What to produce —
Pictures do not belong in your copy. Repeat all the other data exactly.

---------- Dataset section ----------

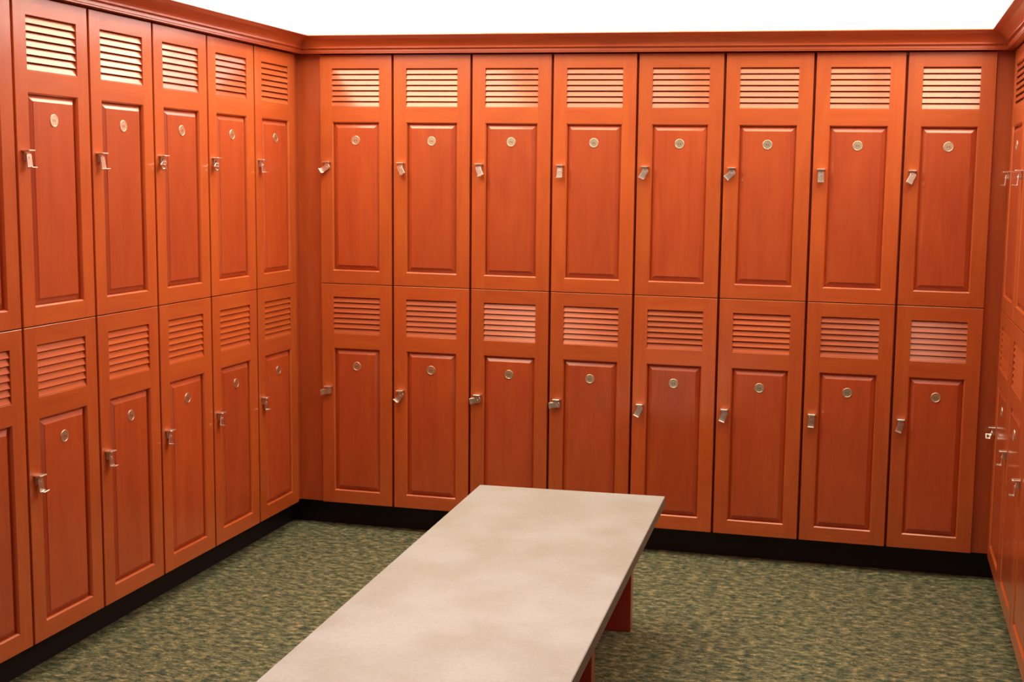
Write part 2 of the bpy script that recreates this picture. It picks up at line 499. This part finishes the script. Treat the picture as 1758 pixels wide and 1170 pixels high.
# ------------------------------------------------------------------ bench
BH, BT, BW, BL = 0.400, 0.033, 0.588, 2.62
bench = empty('bench', (1.1725, -0.693, 0), R(2.6))
tag(bench, 'long low bench with beige stone-look top and red wood panel legs on carpet', 'bench')
b = MB(); b.box((-BW / 2, -BL, BH - BT), (BW / 2, 0, BH))
b.m[2:] = [1] * 4
b.build('bench_top', [BENCH, EDGE], bench, bevel=0.0020, seg=1)
for k in range(4):
    y = -0.066 - k * 0.655
    b = MB(); b.box((-BW / 2 + 0.09, y - 0.042, 0.0), (BW / 2 - 0.083, y, BH - BT - 0.0005))
    b.build('leg', WL_, bench, bevel=0.002)

# ------------------------------------------------------------------ lights
def area(name, loc, rot, sx, sy, power, col=(1, 1, 1)):
    l = bpy.data.lights.new(name, 'AREA'); l.shape = 'RECTANGLE'
    l.size = sx * S; l.size_y = sy * S; l.energy = power; l.color = col
    o = bpy.data.objects.new(name, l); COL.objects.link(o)
    o.location = [c * S for c in loc]; o.rotation_euler = rot
    return o
COOL = (1.0, 0.94, 0.64)       # fluorescent
PALE = (1.0, 0.91, 0.78)
LAMP = (1.0, 0.56, 0.36)       # warm, pushed redder to deepen the lower doors
SOFT = (1.0, 0.90, 0.79)
# fluorescent strips lying on top of the lockers, washing wall and ceiling
area('cove_strip_back', (1.2, 0.20, 1.83), (R(180), 0, 0), 3.1, 0.10, 44, PALE)
area('cove_strip_left', (XL - 0.20, -1.4, 1.83), (R(180), 0, 0), 0.10, 2.6, 15, PALE)
area('cove_strip_right', (XR + 0.20, -1.4, 1.83), (R(180), 0, 0), 0.10, 2.6, 15, PALE)
# ceiling troffers in rows; first row's middle pair is added to brighten the slats
for x, y, sx, sy, pw, c in ((0.17, -0.60, 0.80, 1.30, 30, COOL), (1.00, -0.50, 0.60, 1.10, 11, COOL),
                            (1.72, -0.50, 0.60, 1.10, 11, COOL), (2.40, -0.50, 0.60, 1.10, 18, COOL),
                            (0.27, -2.10, 0.40, 0.80, 7.5, LAMP), (2.40, -2.10, 0.40, 0.80, 7.5, LAMP),
                            (0.27, -3.80, 0.40, 0.60, 2, LAMP), (2.40, -3.80, 0.40, 0.60, 2, LAMP)):
    area('ceiling_troffer', (x, y, CH - 0.006), (0, 0, 0), sx, sy, pw, c)

# recessed downlights along the bench
for y in (-2.0, -3.3):
    l = bpy.data.lights.new('ceiling_downlight', 'SPOT'); l.energy = 96; l.color = SOFT
    l.spot_size = R(74); l.spot_blend = 1.0; l.shadow_soft_size = 0.09
    o = bpy.data.objects.new('ceiling_downlight', l); COL.objects.link(o)
    o.location = (1.25 * S, y * S, (CH - 0.01) * S)

w = bpy.data.worlds.new('room_world'); scn.world = w; w.use_nodes = True
w.node_tree.nodes['Background'].inputs[0].default_value = (0.02, 0.02, 0.02, 1)

# ------------------------------------------------------------------ camera
cam = bpy.data.cameras.new('camera'); co = bpy.data.objects.new('camera', cam); COL.objects.link(co)
yaw, pit, rol = -0.2241, -0.1182, 0.0177
fw = Vector((math.sin(yaw) * math.cos(pit), math.cos(yaw) * math.cos(pit), math.sin(pit)))
rt = Vector((math.cos(yaw), -math.sin(yaw), 0)); up = rt.cross(fw)
r2 = math.cos(rol) * rt + math.sin(rol) * up; u2 = -math.sin(rol) * rt + math.cos(rol) * up
M = Matrix((r2, u2, -fw)).transposed().to_4x4()
M.translation = Vector((2.0721, -4.3519, 1.3595)) * S
co.matrix_world = M
cam.sensor_fit = 'HORIZONTAL'; cam.sensor_width = 36
cam.lens = 2126.66 / 1758 * 36
cam.shift_x = -141.75 / 1758; cam.shift_y = -23.65 / 1758
cam.clip_start = 0.05
scn.camera = co

vs = scn.view_settings
scn.display_settings.display_device = 'sRGB'
vs.view_transform = 'Standard'; vs.look = 'None'; vs.exposure = 0.12; vs.gamma = 1.0; vs.use_curve_mapping = False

----------

Reply —
Write part 2 of the bpy script that recreates this picture. It picks up at line 499. This part finishes the script. Treat the picture as 1758 pixels wide and 1170 pixels high.
# ------------------------------------------------------------------ bench
BH, BT, BW, BL = 0.400, 0.033, 0.588, 2.62
bench = empty('bench', (1.1725, -0.693, 0), R(2.6))
tag(bench, 'long low bench with beige stone-look top and red wood panel legs on carpet', 'bench')
b = MB(); b.box((-BW / 2, -BL, BH - BT), (BW / 2, 0, BH))
b.m[2:] = [1] * 4
b.build('bench_top', [BENCH, EDGE], bench, bevel=0.0020, seg=1)
for k in range(4):
    y = -0.066 - k * 0.655
    b = MB(); b.box((-BW / 2 + 0.09, y - 0.042, 0.0), (BW / 2 - 0.083, y, BH - BT - 0.0005))
    b.build('leg', WL_, bench, bevel=0.002)

# ------------------------------------------------------------------ lights
def area(name, loc, rot, sx, sy, power, col=(1, 1, 1)):
    l = bpy.data.lights.new(name, 'AREA'); l.shape = 'RECTANGLE'
    l.size = sx * S; l.size_y = sy * S; l.energy = power; l.color = col
    o = bpy.data.objects.new(name, l); COL.objects.link(o)
    o.location = [c * S for c in loc]; o.rotation_euler = rot
    return o
COOL = (1.0, 0.94, 0.64)       # fluorescent
PALE = (1.0, 0.91, 0.78)
LAMP = (1.0, 0.56, 0.36)       # warm, pushed redder to deepen the lower doors
SOFT = (1.0, 0.90, 0.79)
# fluorescent strips lying on top of the lockers, washing wall and ceiling
area('cove_strip_back', (1.2, 0.20, 1.83), (R(180), 0, 0), 3.1, 0.10, 44, PALE)
area('cove_strip_left', (XL - 0.20, -1.4, 1.83), (R(180), 0, 0), 0.10, 2.6, 15, PALE)
area('cove_strip_right', (XR + 0.20, -1.4, 1.83), (R(180), 0, 0), 0.10, 2.6, 15, PALE)
# ceiling troffers in rows; first row's middle pair is added to brighten the slats
for x, y, sx, sy, pw, c in ((0.17, -0.60, 0.80, 1.30, 30, COOL), (1.00, -0.50, 0.60, 1.10, 11, COOL),
                            (1.72, -0.50, 0.60, 1.10, 11, COOL), (2.40, -0.50, 0.60, 1.10, 18, COOL),
                            (0.27, -2.10, 0.40, 0.80, 7.5, LAMP), (2.40, -2.10, 0.40, 0.80, 7.5, LAMP),
                            (0.27, -3.80, 0.40, 0.60, 2, LAMP), (2.40, -3.80, 0.40, 0.60, 2, LAMP)):
    area('ceiling_troffer', (x, y, CH - 0.006), (0, 0, 0), sx, sy, pw, c)

# recessed downlights along the bench
for y in (-2.0, -3.3):
    l = bpy.data.lights.new('ceiling_downlight', 'SPOT'); l.energy = 96; l.color = SOFT
    l.spot_size = R(74); l.spot_blend = 1.0; l.shadow_soft_size = 0.09
    o = bpy.data.objects.new('ceiling_downlight', l); COL.objects.link(o)
    o.location = (1.25 * S, y * S, (CH - 0.01) * S)

w = bpy.data.worlds.new('room_world'); scn.world = w; w.use_nodes = True
w.node_tree.nodes['Background'].inputs[0].default_value = (0.02, 0.02, 0.02, 1)

# ------------------------------------------------------------------ camera
cam = bpy.data.cameras.new('camera'); co = bpy.data.objects.new('camera', cam); COL.objects.link(co)
yaw, pit, rol = -0.2241, -0.1182, 0.0177
fw = Vector((math.sin(yaw) * math.cos(pit), math.cos(yaw) * math.cos(pit), math.sin(pit)))
rt = Vector((math.cos(yaw), -math.sin(yaw), 0)); up = rt.cross(fw)
r2 = math.cos(rol) * rt + math.sin(rol) * up; u2 = -math.sin(rol) * rt + math.cos(rol) * up
M = Matrix((r2, u2, -fw)).transposed().to_4x4()
M.translation = Vector((2.0721, -4.3519, 1.3595)) * S
co.matrix_world = M
cam.sensor_fit = 'HORIZONTAL'; cam.sensor_width = 36
cam.lens = 2126.66 / 1758 * 36
cam.shift_x = -141.75 / 1758; cam.shift_y = -23.65 / 1758
cam.clip_start = 0.05
scn.camera = co

vs = scn.view_settings
scn.display_settings.display_device = 'sRGB'
vs.view_transform = 'Standard'; vs.look = 'None'; vs.exposure = 0.12; vs.gamma = 1.0; vs.use_curve_mapping = False